It Started with Eve (1941)

I love how a movie with this title ended up being the first I watched in a new year. So appropriate, and totally unplanned. The title is never explained in the movie. I assume it refers to women meaning trouble for men since time immemorial. This is the second picture I’ve ever seen starring Deanna Durbin. It was shown on the Turner Classic Movies channel to commemorate Durbin’s 2013 death. I didn’t care for Durbin when I saw her on screen for the first time in 1940’s “It’s A Date”. I don’t think she gave a bad performance. I just felt she and Kay Francis (the reason I watched the movie in the first place) were undermined by the weakness of its writing. The whole project felt like a flimsy excuse to show off Durbin’s talent at singing opera style and it didn’t matter to me since that style turns me off.

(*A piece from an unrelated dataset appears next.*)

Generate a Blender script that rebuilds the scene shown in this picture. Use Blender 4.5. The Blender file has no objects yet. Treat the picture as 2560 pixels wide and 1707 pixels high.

“It Started with Eve” was a big improvement, giving Durbin a good character to play in a well-told story. She stars as a woman who agrees to be a man’s pretend fiancé in order to appease his dying father. The man is played by Robert Cummings, who I found mostly annoying (although he and Durbin have one very amusing scene together). The father is played by Charles Laughton, who I’ve enjoyed in every role I’ve seen him play except “Mutiny on the Bounty”. Interactions between the Laughton and Durbin characters were my favourite parts of the movie. In addition to several funny scenes, they also share serious moments that reminded me of the moving father and daughter-in-law relationship of the emotionally effective “Tokyo Story” .



Durbin has impressive comic timing in her lighter scenes and when she cried for the dramatic ones, I really cared and felt sad for her. The only part of Durbin’s performance I didn’t enjoy was her singing because I never like opera singing. Durbin is always either touching or fun in the movie, just as her role requires. I quickly realized that she truly was a REAL actress, not just the singer of limited acting talent that I assumed she was based on “It’s A Date”.
I only wish she hadn’t sang in a style I find grating, no matter who is singing. When Turner Classic Movies host Robert Osborne introduced “It Started with Eve”, he suggested that anyone watching the movie would understand why Durbin was so adored. Speaking for myself, I can say he was right.